Jingle Bells, Batman Smells, Structural Racism is a Bitch

A couple of weeks ago Jackson asked about the nutcracker that sits on top of the mantel. I explained that it was a decorative one, not a real one. He asked if we could get a real one and I said yes. So I ordered a real nut cracker from the internets and bought a bag of assorted nuts for him to try his hand at and we had everything ready to go yesterday morning. So while Jackson was finishing up the dishes after breakfast, I grabbed a bowl and went back to the table with the nutcrackers in hand. Jerimiah was sitting there watching as I opened the bag of nuts and poured them in. They were the assorted kind with pecans, walnuts, hazelnuts, almonds, and Brazilian nuts. The kind we both remembered from our childhoods back in the Midwest.

I pulled a walnut out first and cracked it open. Jerimiah said that was his favorite kind, so I used the pick to dig the rest out for him. Then came the almond, then the hazelnut. Then I pulled out the Brazilian nut and I stopped, my hand holding it up in the air when I had a memory blaze across my mind. Jerimiah had the exact same memory I had, even though we lived in two separate places, hundreds of miles away from each other. We looked at the nut, then at each other. We weren’t sure what to say, so Jerimiah spoke first.

“Talk about overt racism,” he said, and I nodded.

The memory that Jerimiah and I share from our separate childhoods is horrific. I’m full of shame just writing about it today, but certainly we are not the only ones who were forced to hear this as children and certainly we can’t shy away from the facts of this here country and the way white people are. The nickname passed down from generation to generation for this particular nut is a “N-word Toe.”

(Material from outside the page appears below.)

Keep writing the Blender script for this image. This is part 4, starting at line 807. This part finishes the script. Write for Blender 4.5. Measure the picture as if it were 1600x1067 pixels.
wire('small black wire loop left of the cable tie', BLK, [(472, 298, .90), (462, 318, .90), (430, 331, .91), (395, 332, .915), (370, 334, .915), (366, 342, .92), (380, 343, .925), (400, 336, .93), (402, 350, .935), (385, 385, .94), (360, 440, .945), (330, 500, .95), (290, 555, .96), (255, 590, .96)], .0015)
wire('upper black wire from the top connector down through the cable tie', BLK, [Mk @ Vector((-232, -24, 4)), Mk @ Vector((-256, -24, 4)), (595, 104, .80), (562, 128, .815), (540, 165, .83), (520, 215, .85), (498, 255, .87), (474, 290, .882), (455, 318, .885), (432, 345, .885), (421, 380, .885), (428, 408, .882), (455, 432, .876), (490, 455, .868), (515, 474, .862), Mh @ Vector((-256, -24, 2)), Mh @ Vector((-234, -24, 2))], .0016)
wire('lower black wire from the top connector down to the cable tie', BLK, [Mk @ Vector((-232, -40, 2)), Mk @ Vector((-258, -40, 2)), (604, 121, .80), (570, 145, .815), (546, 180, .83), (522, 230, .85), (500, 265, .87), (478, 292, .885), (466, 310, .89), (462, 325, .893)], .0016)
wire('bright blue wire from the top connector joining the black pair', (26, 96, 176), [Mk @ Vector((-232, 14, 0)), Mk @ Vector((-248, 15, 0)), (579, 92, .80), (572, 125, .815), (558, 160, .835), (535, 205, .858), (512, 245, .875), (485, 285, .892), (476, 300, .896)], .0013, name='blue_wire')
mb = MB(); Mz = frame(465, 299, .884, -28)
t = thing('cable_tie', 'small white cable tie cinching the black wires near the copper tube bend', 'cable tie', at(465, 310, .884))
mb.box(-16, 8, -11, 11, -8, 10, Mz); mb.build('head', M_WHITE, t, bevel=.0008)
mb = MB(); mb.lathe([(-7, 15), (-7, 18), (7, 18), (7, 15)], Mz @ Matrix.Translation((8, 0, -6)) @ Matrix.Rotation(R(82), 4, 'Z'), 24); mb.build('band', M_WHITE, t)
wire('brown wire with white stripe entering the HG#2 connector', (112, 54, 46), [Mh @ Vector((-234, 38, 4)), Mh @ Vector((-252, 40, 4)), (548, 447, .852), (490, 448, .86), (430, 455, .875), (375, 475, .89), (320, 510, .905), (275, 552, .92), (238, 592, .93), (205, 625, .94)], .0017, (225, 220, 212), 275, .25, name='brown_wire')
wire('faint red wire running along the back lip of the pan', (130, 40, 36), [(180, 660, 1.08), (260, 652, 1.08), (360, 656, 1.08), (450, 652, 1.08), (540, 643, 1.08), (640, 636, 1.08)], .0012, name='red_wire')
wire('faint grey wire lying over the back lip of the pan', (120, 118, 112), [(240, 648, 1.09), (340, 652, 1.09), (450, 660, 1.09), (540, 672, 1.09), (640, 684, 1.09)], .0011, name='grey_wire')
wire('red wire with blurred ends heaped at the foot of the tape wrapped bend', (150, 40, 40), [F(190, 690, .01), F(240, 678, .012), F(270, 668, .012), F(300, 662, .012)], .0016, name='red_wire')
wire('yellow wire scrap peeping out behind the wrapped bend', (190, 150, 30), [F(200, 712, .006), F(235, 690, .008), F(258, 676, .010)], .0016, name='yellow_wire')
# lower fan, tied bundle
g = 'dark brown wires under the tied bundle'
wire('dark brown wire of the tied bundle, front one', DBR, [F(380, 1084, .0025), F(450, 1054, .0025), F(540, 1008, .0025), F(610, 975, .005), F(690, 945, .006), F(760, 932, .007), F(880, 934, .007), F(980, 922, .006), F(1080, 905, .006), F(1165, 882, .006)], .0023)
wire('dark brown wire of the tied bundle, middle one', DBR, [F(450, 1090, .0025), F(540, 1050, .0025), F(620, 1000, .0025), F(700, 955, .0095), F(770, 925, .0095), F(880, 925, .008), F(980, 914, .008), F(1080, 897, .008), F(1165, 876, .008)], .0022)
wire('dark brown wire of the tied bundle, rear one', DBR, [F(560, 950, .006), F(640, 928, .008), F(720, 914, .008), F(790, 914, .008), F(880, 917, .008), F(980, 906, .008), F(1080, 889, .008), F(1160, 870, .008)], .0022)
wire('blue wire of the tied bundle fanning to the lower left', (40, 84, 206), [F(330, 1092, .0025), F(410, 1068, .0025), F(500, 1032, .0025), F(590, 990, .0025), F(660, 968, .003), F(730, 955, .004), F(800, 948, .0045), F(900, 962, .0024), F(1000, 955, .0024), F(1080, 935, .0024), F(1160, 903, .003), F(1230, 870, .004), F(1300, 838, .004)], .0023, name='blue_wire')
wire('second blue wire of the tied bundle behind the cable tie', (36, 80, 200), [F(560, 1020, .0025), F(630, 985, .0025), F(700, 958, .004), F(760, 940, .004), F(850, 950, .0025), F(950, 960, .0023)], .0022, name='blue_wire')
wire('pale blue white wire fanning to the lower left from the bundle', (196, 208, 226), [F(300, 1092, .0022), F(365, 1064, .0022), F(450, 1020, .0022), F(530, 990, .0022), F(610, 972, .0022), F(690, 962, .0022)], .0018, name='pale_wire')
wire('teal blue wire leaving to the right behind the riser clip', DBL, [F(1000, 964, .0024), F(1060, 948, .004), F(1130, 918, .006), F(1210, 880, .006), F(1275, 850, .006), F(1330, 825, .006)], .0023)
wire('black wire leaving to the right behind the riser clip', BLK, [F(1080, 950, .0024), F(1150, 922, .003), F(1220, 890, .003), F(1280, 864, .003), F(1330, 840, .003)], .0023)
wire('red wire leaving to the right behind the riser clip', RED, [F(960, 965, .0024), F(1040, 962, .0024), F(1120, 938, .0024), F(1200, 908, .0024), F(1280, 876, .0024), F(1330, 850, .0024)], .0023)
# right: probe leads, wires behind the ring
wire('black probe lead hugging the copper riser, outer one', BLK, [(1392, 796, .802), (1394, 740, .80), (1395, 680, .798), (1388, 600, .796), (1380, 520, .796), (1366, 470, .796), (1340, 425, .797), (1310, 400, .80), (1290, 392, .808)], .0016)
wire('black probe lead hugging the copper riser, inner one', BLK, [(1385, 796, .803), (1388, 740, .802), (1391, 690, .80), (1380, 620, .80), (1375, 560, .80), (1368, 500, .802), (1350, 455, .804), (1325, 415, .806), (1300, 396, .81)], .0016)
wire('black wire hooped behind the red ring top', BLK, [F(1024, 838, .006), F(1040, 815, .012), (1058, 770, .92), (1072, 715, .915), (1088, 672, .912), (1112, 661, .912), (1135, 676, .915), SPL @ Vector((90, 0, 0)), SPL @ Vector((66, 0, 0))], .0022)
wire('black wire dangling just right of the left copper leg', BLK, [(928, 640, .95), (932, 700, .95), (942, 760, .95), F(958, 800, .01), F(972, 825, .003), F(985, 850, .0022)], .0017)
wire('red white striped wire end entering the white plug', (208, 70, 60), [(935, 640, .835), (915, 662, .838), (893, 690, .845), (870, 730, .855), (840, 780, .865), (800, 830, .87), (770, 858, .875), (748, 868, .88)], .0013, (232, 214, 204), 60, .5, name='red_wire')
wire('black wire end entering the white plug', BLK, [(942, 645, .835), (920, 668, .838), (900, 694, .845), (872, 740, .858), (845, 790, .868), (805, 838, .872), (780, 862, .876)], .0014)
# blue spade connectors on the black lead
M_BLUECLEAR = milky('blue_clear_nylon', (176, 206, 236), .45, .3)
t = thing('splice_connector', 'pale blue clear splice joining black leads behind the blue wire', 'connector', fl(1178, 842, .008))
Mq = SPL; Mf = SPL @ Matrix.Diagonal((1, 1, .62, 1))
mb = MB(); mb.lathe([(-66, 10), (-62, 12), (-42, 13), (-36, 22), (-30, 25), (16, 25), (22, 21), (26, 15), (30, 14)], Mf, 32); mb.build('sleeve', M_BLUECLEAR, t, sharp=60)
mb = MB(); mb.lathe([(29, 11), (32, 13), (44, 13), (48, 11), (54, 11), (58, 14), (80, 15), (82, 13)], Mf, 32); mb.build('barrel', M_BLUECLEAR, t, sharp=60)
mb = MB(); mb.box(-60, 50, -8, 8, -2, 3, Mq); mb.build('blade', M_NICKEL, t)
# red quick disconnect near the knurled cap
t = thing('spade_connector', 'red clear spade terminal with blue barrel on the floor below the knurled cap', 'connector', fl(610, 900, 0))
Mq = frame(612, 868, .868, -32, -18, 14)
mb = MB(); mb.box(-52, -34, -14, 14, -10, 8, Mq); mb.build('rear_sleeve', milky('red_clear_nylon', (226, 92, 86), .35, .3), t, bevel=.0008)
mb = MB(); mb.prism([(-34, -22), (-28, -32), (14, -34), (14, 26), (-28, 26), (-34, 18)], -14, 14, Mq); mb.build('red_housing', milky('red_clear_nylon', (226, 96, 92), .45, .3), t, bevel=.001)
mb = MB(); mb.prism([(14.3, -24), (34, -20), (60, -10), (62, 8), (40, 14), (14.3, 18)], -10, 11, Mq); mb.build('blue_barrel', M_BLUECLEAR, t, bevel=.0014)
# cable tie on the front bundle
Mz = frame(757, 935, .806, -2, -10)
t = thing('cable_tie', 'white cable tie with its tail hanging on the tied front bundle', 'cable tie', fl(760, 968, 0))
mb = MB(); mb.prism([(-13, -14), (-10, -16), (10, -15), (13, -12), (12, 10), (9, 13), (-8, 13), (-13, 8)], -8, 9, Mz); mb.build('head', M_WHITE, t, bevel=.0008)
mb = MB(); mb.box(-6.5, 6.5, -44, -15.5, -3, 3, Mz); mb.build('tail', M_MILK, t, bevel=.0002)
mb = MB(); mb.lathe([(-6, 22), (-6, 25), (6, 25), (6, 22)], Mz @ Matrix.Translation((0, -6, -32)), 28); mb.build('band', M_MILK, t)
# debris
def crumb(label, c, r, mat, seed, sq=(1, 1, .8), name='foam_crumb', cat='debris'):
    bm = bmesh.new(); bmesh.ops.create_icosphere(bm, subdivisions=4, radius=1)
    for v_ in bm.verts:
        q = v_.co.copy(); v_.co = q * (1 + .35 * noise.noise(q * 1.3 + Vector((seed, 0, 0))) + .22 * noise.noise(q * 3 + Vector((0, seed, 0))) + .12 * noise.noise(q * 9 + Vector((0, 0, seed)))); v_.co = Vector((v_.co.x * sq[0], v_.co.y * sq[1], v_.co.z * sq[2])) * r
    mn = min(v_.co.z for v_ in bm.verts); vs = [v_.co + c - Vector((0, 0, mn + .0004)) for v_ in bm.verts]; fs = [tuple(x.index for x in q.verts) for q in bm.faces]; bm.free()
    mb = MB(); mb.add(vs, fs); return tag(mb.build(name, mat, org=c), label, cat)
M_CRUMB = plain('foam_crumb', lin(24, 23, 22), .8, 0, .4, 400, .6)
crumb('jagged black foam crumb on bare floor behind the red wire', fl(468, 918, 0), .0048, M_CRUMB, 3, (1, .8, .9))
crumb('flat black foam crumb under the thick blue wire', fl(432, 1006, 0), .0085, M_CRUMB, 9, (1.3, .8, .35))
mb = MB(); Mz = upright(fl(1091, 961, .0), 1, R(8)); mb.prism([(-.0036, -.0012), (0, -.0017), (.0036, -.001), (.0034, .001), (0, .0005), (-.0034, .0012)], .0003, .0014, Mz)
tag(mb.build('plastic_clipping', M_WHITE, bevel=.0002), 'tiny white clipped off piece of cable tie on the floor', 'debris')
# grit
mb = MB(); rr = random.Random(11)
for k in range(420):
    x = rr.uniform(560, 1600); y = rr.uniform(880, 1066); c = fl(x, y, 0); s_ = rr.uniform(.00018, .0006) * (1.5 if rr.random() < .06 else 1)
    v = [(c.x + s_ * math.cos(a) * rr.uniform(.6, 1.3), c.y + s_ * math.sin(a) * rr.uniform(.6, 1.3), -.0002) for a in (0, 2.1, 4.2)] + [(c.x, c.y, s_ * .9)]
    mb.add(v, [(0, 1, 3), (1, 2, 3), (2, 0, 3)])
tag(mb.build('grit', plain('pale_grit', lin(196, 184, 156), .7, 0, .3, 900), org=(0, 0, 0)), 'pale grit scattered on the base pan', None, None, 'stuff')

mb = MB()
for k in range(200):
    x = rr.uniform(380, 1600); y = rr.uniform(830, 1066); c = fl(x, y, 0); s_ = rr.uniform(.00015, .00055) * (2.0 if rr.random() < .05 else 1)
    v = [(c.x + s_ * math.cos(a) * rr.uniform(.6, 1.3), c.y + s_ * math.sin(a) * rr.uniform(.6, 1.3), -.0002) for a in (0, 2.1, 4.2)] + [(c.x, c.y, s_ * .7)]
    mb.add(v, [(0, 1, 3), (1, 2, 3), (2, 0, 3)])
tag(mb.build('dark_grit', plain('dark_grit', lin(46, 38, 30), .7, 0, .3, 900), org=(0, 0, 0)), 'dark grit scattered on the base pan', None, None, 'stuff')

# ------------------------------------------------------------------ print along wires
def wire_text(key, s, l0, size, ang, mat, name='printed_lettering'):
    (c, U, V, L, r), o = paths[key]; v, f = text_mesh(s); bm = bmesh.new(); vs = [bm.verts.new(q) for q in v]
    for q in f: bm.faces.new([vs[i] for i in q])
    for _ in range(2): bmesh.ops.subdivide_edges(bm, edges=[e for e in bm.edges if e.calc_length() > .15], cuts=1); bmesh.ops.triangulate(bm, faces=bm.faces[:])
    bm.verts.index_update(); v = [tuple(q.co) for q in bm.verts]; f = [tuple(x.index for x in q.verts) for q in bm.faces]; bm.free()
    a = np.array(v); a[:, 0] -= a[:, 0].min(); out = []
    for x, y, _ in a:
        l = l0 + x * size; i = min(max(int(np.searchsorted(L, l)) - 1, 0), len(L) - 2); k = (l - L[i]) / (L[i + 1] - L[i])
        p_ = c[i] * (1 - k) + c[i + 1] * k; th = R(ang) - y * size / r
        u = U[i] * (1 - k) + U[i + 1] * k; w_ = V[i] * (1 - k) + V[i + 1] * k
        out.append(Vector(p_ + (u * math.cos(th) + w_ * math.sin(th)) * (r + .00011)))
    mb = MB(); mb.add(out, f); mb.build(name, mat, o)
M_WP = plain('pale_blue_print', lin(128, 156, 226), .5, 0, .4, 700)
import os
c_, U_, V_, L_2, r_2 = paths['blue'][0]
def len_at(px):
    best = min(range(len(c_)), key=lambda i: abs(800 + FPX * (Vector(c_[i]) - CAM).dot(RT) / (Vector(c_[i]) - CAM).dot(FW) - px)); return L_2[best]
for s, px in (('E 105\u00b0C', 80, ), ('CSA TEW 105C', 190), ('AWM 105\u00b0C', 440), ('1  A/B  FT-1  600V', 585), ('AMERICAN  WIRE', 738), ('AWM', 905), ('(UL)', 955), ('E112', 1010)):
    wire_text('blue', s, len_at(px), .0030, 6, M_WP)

That’s how I knew the nut growing up and I had completely forgotten about that particular part of my childhood Christmases, then there it was, quite suddenly in front of me once again. Jerimiah told me his grandparents called it that. I told him my mother called it that, and so did all her friends. My mother was born in 1944. She was 13 years old before she saw anyone who was not white, only heard about people of color in terms not so polite. The N-word was used regularly during her childhood, on the tobacco farms my grandfather tended and in the rural schools she attended in Platte County, Missouri.

This was a normal way of life, but why this particular nut was nicknamed that I do not know. I refuse to know, actually. I refuse to Google it, give it any validation. I have suspicions of course, but we will leave them where they lie. All I know is a pit came up in my stomach when I saw that nut again after all these years and I didn’t know what to do. Neither did Jerimiah, so we did what we thought was right. We explained all of it to Jackson.

Jackson sat and listened intently, but when we shared the nickname his jaw dropped. I wasn’t sure how to take that. First I thought how good it is that he’s astounded to hear such nonsense, then I wondered if I am shielding him too much from the way structural racism, including covert and over racism, works. I wondered whether we need to do a deep dive into how just 20 years ago this was the way of the world, and explain in some parts of the country, in some small towns, in some homes, homes of family members we know and love, this is still the way of the world. I was at a crossroads and I guess I still am.

I’m not incredibly sure why I’m sharing this today. I could have kept this a secret. I think, however, that shameful secrets can bog you down. And I know, like with most of my writing, that I hope to evoke some kind of social change by sharing. But that’s at the macro level I suppose. Quite specifically, most days I feel a large responsibility toward others. Toward validating the lives of people who carry shame from their families and their childhoods and who are still working and learning to get things right, as well as toward the people who are oppressed and hurt by people like me. That’s a tall order, I know. But one I will keep plugging at for the rest of my life.

M.

2 thoughts on “Jingle Bells, Batman Smells, Structural Racism is a Bitch

  1. I never heard of Brazil nuts referred to as “nigger toes” growing up (it’s ugly but I’m just going to say it). I first heard them referred to that way on a kind of funny episode of Louie. I have some stories like that too though. There was this song my mom always used to sing to me that went, “In the evening, radda doo da, by the moonlight radda doo da, you can hear those doggies singing, radda doo da.” Years later she told me she had changed the words from “darkies” to “doggies.” She also told me “Eenie meenie minie moe, catch a tiger by the toe” used to be “catch a nigger by the toe.” It’s ugly but you’re doing the right thing. We can’t ignore it. We can’t act like it wasn’t there, or that it isn’t still there. At least most people don’t call Brazil nuts that anymore. Progress in the right direction.